- What the task asks
Pick out each line below containing "empty".
#### Records for this task
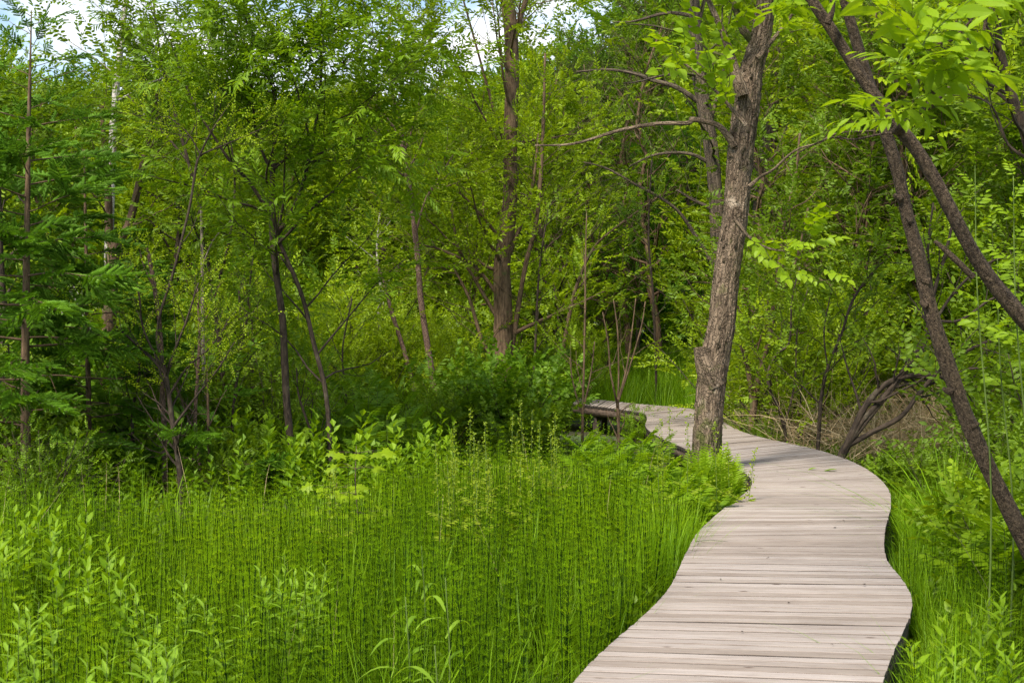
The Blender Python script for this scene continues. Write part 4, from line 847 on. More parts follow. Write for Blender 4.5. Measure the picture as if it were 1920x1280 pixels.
########
#### Records for this task
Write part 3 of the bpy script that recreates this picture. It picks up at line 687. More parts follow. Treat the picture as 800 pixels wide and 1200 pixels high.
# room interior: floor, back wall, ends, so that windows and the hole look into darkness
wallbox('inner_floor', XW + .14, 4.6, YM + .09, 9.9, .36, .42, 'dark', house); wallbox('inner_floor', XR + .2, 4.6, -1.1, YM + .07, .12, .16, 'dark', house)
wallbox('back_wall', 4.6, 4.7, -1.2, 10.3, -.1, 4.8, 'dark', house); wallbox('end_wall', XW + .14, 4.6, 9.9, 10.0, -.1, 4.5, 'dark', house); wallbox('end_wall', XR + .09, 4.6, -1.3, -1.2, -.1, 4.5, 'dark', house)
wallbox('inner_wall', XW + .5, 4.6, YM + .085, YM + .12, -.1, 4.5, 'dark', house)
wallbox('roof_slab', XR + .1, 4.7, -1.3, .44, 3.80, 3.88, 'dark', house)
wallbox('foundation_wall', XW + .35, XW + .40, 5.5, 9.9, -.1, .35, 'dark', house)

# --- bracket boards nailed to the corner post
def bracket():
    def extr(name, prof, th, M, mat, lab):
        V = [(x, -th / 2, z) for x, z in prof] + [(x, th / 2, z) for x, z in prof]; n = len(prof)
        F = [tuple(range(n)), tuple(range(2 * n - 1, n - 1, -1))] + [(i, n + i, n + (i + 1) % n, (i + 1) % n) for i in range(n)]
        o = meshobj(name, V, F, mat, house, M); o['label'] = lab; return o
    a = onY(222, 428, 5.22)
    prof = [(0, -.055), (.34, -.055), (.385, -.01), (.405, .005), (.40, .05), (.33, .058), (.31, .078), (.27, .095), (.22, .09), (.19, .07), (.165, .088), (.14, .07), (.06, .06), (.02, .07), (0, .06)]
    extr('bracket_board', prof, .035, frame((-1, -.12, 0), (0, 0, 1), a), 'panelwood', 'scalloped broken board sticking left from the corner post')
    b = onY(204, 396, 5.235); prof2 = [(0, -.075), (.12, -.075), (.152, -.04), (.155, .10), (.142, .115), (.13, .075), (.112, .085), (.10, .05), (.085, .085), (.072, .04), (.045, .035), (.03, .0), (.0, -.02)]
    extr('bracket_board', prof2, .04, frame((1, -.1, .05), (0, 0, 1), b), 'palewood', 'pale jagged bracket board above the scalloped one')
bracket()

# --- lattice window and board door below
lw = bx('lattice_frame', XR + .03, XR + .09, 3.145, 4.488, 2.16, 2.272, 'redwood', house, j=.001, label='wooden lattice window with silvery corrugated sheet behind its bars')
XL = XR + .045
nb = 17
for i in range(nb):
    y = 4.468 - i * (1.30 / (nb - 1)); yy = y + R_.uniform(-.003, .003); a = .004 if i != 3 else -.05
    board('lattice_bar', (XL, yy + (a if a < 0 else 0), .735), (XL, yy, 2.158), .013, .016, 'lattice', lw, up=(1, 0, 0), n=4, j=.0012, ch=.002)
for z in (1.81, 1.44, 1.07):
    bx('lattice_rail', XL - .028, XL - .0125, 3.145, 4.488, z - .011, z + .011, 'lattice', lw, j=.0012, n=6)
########
#### Records for this task
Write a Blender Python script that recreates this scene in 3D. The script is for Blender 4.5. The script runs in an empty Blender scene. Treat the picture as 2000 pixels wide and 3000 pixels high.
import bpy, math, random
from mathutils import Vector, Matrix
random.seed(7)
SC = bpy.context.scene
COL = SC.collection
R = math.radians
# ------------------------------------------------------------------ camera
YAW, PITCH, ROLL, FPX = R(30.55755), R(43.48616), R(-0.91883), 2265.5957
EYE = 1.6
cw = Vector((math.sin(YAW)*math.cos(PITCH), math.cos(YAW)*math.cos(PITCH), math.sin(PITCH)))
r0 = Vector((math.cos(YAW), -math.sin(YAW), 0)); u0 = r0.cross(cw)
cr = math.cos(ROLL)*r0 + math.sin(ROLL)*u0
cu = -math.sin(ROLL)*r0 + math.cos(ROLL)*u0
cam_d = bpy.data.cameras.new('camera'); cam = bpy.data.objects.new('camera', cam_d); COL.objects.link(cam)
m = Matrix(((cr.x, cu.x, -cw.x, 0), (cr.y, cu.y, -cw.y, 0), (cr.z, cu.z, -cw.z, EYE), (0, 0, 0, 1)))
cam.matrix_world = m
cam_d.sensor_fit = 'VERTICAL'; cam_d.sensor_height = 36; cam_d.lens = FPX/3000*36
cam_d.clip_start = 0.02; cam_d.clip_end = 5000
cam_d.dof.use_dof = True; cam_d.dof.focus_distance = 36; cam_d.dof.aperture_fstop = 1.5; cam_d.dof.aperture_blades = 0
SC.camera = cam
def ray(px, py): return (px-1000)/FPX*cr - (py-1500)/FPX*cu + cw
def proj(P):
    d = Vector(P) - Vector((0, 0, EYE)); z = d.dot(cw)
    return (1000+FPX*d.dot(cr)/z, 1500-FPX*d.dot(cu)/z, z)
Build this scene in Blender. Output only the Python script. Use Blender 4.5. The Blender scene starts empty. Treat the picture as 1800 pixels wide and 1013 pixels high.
########
- Response for this exercise
Write a Blender Python script that recreates this scene in 3D. The script is for Blender 4.5. The script runs in an empty Blender scene. Treat the picture as 2000 pixels wide and 3000 pixels high.
Build this scene in Blender. Output only the Python script. Use Blender 4.5. The Blender scene starts empty. Treat the picture as 1800 pixels wide and 1013 pixels high.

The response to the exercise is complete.